REQUIREMENTS
Keep only the lines from the top of the listing through the one with "sc.camera = cam", and reproduce them unaltered.

----

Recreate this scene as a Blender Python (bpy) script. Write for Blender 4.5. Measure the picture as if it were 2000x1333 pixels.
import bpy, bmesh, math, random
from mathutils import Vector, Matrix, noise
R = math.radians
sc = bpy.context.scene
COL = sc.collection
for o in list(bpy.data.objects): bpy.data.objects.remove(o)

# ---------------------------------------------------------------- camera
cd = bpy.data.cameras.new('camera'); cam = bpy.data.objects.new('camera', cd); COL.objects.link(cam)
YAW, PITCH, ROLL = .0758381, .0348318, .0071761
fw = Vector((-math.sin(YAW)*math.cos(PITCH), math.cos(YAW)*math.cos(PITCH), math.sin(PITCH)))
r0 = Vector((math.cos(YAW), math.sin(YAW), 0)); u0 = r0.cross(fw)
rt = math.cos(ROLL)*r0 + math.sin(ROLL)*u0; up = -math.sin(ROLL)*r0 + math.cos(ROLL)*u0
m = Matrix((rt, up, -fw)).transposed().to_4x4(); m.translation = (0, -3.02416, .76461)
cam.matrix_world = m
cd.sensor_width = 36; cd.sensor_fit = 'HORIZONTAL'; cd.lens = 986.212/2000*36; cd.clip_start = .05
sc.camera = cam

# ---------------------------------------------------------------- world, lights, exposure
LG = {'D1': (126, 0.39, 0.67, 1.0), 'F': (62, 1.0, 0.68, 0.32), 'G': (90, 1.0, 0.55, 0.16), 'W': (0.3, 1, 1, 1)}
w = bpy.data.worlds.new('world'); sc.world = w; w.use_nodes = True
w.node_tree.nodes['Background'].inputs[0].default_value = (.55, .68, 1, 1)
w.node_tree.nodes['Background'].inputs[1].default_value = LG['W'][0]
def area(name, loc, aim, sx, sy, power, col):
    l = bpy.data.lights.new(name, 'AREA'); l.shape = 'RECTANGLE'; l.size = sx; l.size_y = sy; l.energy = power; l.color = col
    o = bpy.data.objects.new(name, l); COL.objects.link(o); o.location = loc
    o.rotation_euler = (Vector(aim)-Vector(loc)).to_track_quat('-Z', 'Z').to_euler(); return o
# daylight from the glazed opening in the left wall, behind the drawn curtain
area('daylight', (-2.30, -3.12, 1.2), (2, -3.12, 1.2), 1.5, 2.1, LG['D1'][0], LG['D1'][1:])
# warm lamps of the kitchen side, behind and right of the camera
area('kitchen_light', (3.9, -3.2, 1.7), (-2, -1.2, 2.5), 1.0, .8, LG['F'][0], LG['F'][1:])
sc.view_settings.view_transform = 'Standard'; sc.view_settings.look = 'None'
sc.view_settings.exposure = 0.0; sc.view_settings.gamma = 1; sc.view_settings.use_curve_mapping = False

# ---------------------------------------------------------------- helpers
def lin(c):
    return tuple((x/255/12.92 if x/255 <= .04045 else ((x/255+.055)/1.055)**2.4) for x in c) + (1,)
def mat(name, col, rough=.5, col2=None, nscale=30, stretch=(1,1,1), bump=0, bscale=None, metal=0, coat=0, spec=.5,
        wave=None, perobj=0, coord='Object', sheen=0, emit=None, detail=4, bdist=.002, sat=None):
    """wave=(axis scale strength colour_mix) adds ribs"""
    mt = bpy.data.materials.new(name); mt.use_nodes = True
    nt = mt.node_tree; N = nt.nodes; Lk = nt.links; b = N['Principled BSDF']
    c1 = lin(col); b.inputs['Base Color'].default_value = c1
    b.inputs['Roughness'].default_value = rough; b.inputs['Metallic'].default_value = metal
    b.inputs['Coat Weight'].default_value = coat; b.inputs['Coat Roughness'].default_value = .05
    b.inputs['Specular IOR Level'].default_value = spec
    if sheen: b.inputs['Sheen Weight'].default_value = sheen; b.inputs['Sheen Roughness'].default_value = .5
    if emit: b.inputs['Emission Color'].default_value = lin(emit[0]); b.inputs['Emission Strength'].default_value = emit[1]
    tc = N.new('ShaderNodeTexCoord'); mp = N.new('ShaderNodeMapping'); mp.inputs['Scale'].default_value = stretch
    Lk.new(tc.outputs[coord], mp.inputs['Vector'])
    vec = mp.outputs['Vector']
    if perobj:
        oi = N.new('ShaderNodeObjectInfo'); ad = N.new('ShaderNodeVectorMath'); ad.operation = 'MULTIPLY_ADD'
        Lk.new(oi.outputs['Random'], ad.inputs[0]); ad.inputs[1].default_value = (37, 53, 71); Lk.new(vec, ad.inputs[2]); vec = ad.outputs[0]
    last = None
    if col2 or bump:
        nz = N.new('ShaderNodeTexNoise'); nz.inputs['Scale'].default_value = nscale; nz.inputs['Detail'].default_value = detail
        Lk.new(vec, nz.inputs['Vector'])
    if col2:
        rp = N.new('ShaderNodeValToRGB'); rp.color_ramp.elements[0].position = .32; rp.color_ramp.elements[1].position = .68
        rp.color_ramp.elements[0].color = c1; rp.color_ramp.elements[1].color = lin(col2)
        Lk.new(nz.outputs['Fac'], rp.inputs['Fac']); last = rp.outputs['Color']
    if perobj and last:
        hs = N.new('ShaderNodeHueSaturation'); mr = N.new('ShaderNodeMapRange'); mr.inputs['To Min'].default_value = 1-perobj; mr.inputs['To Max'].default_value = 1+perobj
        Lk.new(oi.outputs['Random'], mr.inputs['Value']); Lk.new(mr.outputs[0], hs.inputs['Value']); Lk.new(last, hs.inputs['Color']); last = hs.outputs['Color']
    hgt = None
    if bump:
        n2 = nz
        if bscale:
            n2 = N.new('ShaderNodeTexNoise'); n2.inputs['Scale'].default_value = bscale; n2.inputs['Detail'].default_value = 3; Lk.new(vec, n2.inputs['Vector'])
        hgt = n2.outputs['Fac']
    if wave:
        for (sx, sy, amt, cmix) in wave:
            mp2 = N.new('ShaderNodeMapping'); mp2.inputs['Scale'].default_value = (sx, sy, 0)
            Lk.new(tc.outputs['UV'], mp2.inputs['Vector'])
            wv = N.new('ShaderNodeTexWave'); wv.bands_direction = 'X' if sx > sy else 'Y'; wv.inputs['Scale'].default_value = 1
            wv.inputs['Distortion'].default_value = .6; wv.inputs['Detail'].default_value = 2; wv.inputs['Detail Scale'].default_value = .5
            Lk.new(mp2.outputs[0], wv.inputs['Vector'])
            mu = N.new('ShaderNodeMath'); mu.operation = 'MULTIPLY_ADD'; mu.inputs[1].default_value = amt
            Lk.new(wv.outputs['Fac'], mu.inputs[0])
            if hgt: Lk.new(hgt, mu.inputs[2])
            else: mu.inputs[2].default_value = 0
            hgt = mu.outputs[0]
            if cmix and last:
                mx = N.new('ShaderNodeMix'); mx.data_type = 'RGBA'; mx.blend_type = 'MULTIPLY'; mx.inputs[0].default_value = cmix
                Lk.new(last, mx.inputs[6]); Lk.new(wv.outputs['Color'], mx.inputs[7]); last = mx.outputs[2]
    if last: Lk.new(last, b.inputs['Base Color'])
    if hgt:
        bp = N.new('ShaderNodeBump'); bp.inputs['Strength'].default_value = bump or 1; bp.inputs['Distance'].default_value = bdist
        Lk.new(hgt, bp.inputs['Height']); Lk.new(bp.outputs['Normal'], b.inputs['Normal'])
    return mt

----

THE SOLUTION
Recreate this scene as a Blender Python (bpy) script. Write for Blender 4.5. Measure the picture as if it were 2000x1333 pixels.
import bpy, bmesh, math, random
from mathutils import Vector, Matrix, noise
R = math.radians
sc = bpy.context.scene
COL = sc.collection
for o in list(bpy.data.objects): bpy.data.objects.remove(o)

# ---------------------------------------------------------------- camera
cd = bpy.data.cameras.new('camera'); cam = bpy.data.objects.new('camera', cd); COL.objects.link(cam)
YAW, PITCH, ROLL = .0758381, .0348318, .0071761
fw = Vector((-math.sin(YAW)*math.cos(PITCH), math.cos(YAW)*math.cos(PITCH), math.sin(PITCH)))
r0 = Vector((math.cos(YAW), math.sin(YAW), 0)); u0 = r0.cross(fw)
rt = math.cos(ROLL)*r0 + math.sin(ROLL)*u0; up = -math.sin(ROLL)*r0 + math.cos(ROLL)*u0
m = Matrix((rt, up, -fw)).transposed().to_4x4(); m.translation = (0, -3.02416, .76461)
cam.matrix_world = m
cd.sensor_width = 36; cd.sensor_fit = 'HORIZONTAL'; cd.lens = 986.212/2000*36; cd.clip_start = .05
sc.camera = cam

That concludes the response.